I was a depressed and depressing teenager. I wore all black, had long hair (some would call it a "mullet," but not to face face if they value their lives) and listened to hard rock, heavy metal, "grunge" and what is now called "emo." Like a good evangelical I constantly waged war against my fleshly nature. But, like every other teenager, I constantly lost that war. I was consumed by my spiritual battle, and consumed with guilt. This guilt, of course, had in that theological environment some merit. It was the beginning of spiritual depth.

I recall often talking to people at church about my feelings of self-loathing, using Pauline language. Most of the time they were impressed with my ability to see into human nature, to describe our spiritual condition, and to articulate my frustration over my innate sinfulness. I got a great deal of attention for it.

I was also often asked to pray aloud in public. My prayers also centered on sin, confession, and repentance. Often after I prayed people would, moved by my prayers, compliment me on them. Of course they didn't understand that saying "what a lovely prayer" took all of the spiritual value away from the prayer, feeding into a cycle of pride and guilt.

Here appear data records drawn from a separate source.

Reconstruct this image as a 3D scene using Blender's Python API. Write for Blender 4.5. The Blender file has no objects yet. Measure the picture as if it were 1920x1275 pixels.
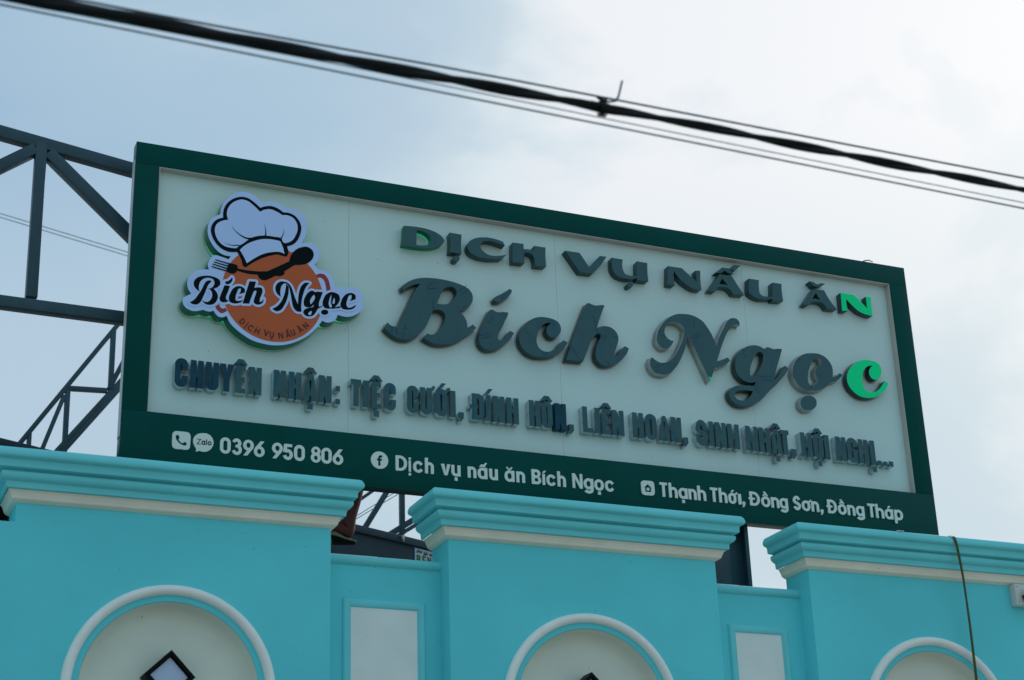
import bpy, bmesh, math, random, json
import numpy as np
from mathutils import Vector, Matrix
scene=bpy.context.scene
# ============================================================ camera
cd=bpy.data.cameras.new('camera');cam=bpy.data.objects.new('camera',cd);scene.collection.objects.link(cam);scene.camera=cam
cam.location=(-1.43244,-7.87645,1.62142)
_r=Vector((.91836773,-.3943527,-.03296454));_u=Vector((-.12185668,-.36106372,.92454526));_f=Vector((.37649922,.84505558,.37964378))
cam.rotation_euler=Matrix((_r,_u,-_f)).transposed().to_euler()
cd.sensor_width=36;cd.lens=3218.587/1920*36;cd.clip_start=.05;cd.clip_end=2000
cd.dof.use_dof=True;cd.dof.focus_distance=9.35;cd.dof.aperture_fstop=3.5
# ============================================================ sky
SUN_EL=math.radians(32);SUN_AZ=math.radians(50)     # azimuth from +Y towards +X
sd=Vector((math.sin(SUN_AZ)*math.cos(SUN_EL),math.cos(SUN_AZ)*math.cos(SUN_EL),math.sin(SUN_EL)))
w=bpy.data.worlds.new('World');scene.world=w;w.use_nodes=True;nt=w.node_tree;N=nt.nodes;L=nt.links;N.clear()
out=N.new('ShaderNodeOutputWorld');bg=N.new('ShaderNodeBackground');bg2=N.new('ShaderNodeBackground')
sky=N.new('ShaderNodeTexSky');sky.sky_type='NISHITA';sky.sun_disc=False;sky.sun_elevation=SUN_EL;sky.sun_rotation=SUN_AZ;sky.air_density=1.3;sky.dust_density=2.0
L.new(sky.outputs[0],bg.inputs[0]);bg.inputs[1].default_value=.05
tc=N.new('ShaderNodeTexCoord')
dt=N.new('ShaderNodeVectorMath');dt.operation='DOT_PRODUCT';L.new(tc.outputs['Generated'],dt.inputs[0]);dt.inputs[1].default_value=sd
# projected cloud coordinates (flat layer overhead)
sp=N.new('ShaderNodeSeparateXYZ');L.new(tc.outputs['Generated'],sp.inputs[0])
mz=N.new('ShaderNodeMath');mz.operation='MAXIMUM';mz.inputs[1].default_value=.06;L.new(sp.outputs[2],mz.inputs[0])
az=N.new('ShaderNodeMath');az.operation='ADD';az.inputs[1].default_value=.25;L.new(mz.outputs[0],az.inputs[0])
cb=N.new('ShaderNodeCombineXYZ');
for i in (0,1):
    dv=N.new('ShaderNodeMath');dv.operation='DIVIDE';L.new(sp.outputs[i],dv.inputs[0]);L.new(az.outputs[0],dv.inputs[1]);L.new(dv.outputs[0],cb.inputs[i])
nz=N.new('ShaderNodeTexNoise');nz.inputs['Scale'].default_value=2.6;nz.inputs['Detail'].default_value=7;nz.inputs['Roughness'].default_value=.52;nz.inputs['Distortion'].default_value=.35;L.new(cb.outputs[0],nz.inputs['Vector'])
r1=N.new('ShaderNodeMapRange');r1.inputs[1].default_value=.36;r1.inputs[2].default_value=.66;r1.interpolation_type='SMOOTHSTEP';L.new(nz.outputs['Fac'],r1.inputs[0])
r2=N.new('ShaderNodeMapRange');r2.inputs[1].default_value=-.2;r2.inputs[2].default_value=1.0;L.new(dt.outputs['Value'],r2.inputs[0])   # towards the veiled sun
# brightness = glow + clouds
ad=N.new('ShaderNodeMath');ad.operation='MULTIPLY_ADD';ad.inputs[1].default_value=.055;L.new(r1.outputs[0],ad.inputs[0]);L.new(r2.outputs[0],ad.inputs[2])
cr_=N.new('ShaderNodeValToRGB');el=cr_.color_ramp.elements
# glow g: dot -.2 -> 0, 1 -> 1 ; clouds add up to .045
el[0].position=0;el[0].color=(.31,.52,.69,1);el[1].position=1.0;el[1].color=(.82,.85,.89,1)
for ps,c in ((.33,(.375,.60,.75)),(.60,(.345,.545,.71)),(.845,(.335,.495,.655)),(.90,(.39,.545,.675)),(.935,(.45,.585,.705)),(.965,(.53,.655,.74)),(.982,(.68,.765,.82))):
    e=el.new(ps);e.color=(*c,1)
L.new(ad.outputs[0],cr_.inputs[0])
def smooth_mix(col_in,z0,z1,amt,colour):
    r=N.new('ShaderNodeMapRange');r.interpolation_type='SMOOTHSTEP';r.inputs[1].default_value=z0;r.inputs[2].default_value=z1;r.inputs[3].default_value=0;r.inputs[4].default_value=amt
    L.new(sp.outputs[2],r.inputs[0]);m=N.new('ShaderNodeMix');m.data_type='RGBA';L.new(r.outputs[0],m.inputs[0]);L.new(col_in,m.inputs[6]);m.inputs[7].default_value=(*colour,1);return m.outputs[2]
c1=smooth_mix(cr_.outputs[0],.50,.36,.42,(.58,.69,.745))        # haze low in the sky
c2=smooth_mix(c1,.60,.95,.6,(.64,.74,.81))                     # brighter thin cloud overhead
L.new(c2,bg2.inputs[0]);bg2.inputs[1].default_value=1.0
ms=N.new('ShaderNodeMixShader');ms.inputs[0].default_value=.90;L.new(bg.outputs[0],ms.inputs[1]);L.new(bg2.outputs[0],ms.inputs[2]);L.new(ms.outputs[0],out.inputs[0])
# ============================================================ sun behind thin cloud
sl=bpy.data.lights.new('sun','SUN');so=bpy.data.objects.new('sun',sl);scene.collection.objects.link(so)
sl.energy=1.4;sl.angle=math.radians(12);sl.color=(1,.96,.9);so.rotation_euler=(-sd).to_track_quat('-Z','Y').to_euler();so.location=(20,20,30)
scene.view_settings.view_transform='Standard';scene.view_settings.look='None';scene.view_settings.gamma=1;scene.view_settings.exposure=.13;scene.view_settings.use_curve_mapping=False
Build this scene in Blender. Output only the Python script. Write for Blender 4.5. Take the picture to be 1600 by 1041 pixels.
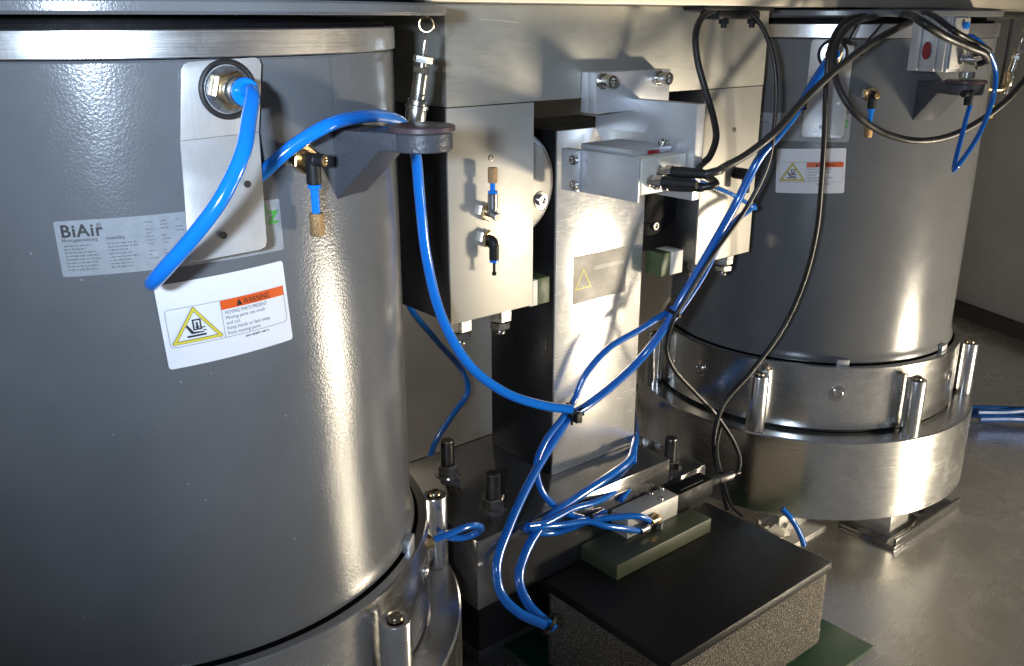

It was in this atmosphere, this theological and spiritual environment, that I met John Crissman. He was a college student, already married, and looking to help out with the Youth Group at my church. He started co-teaching a Thursday night Bible study with Paul Shafer, another hero in my life. I got to know him there, and started confiding in him. But he treated me differently. Rather than feeding into my feelings of self-loathing, rather than honoring this cycle of sin and reconciliation, he started breaking the pattern. He wasn't amazed when I articulated the wretched human condition, and how I participated in it. He understood how that theology was giving me permission to hate myself. Instead he started teaching me about grace.

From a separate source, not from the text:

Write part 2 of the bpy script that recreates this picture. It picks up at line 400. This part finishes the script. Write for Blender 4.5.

Grace for John was not something conditional, not something that you earned by feeling a certain way about yourself or saying a certain prayer with just the right amount of contrition. Grace was not legal forgiveness for particular identified bad actions, called "sins." Grace was God's unconditional love, for me. Grace was God's accepting me as I was, and by accepting me, empowering me to change, not out of guilt or fear, but out of love. Grace was the power of God to break my cycle.

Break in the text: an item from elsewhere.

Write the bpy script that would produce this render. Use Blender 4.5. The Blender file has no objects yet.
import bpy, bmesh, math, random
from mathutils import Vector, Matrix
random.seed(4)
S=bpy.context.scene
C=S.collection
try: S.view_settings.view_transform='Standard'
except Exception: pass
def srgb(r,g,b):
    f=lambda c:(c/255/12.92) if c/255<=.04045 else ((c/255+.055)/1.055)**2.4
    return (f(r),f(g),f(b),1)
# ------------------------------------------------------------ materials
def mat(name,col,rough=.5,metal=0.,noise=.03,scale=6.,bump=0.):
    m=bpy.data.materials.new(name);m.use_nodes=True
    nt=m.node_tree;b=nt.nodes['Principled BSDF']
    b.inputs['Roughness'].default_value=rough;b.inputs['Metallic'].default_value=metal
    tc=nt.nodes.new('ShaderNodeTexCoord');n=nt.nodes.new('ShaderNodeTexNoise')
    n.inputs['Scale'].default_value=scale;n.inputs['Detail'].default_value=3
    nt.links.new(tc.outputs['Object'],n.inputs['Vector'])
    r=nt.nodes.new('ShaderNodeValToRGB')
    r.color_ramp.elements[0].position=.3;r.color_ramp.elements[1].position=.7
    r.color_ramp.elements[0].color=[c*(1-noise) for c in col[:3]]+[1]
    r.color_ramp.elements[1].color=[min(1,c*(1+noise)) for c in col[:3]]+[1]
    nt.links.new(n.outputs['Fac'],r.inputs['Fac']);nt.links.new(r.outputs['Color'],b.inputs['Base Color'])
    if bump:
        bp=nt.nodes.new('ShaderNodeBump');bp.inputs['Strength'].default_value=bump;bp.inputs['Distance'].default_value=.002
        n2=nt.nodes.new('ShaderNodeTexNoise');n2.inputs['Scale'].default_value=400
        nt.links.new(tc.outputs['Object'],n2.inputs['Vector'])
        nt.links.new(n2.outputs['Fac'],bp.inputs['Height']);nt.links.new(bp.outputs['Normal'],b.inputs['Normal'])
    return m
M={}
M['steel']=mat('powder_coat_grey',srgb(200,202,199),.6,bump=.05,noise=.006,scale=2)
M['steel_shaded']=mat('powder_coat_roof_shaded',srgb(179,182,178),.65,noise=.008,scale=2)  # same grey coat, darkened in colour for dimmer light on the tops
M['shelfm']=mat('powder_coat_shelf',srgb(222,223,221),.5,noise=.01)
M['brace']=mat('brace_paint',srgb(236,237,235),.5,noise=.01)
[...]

John taught me about the liberating power of God's grace. He also taught me that by thinking and feeling the way that I was, I was accidentally rejecting that liberating grace. He told me that God accepted me, and God loved me. Now I needed to love and accept myself.

John is not a theologian. As I've grown, in fact, our respective theologies have diverged a great deal. But John, because of his theology, and the way in which it has impacted his life, taught me how to love and accept myself, just as the theology which we share teaches me that God loves and accepts me. As such, John taught me two important lessons, which I hope to always take with me wherever I go.

1. What you believe about God impacts the way in which you approach everything else, and vice versa. When I was stuck in a depressive cycle of sin, guilt, and inadequacy, that shape how I viewed God. Similarly that view of God reinforced my negative cycle.

Our theology ought to touch our lives, and our lives ought to shape our theology. This business is not just academic abstraction.

2. How you give attention to people matters. This is particularly true, I think, with teenagers. John had been touched by love and grace, and wanted to share that with others. He came into my life at just the right moment, and motivated by love and grace, helped me to have a similar experience. Now I get to share that love and grace, that divine acceptance, with others.

Thank you, God, for John.

Thank you, John for being faithful to your experience of God, and for having such a constructive experience to be faithful to.

2 comments:

Tenax said...

S,

oh, you give me more credit than I deserve, but sincere thanks. Your blog is making a difference in how I think.

t

Tenax said...

Chris,

now that I've actually read this...it's very good. I'm glad you found someone fairly early in life who was so positive for you.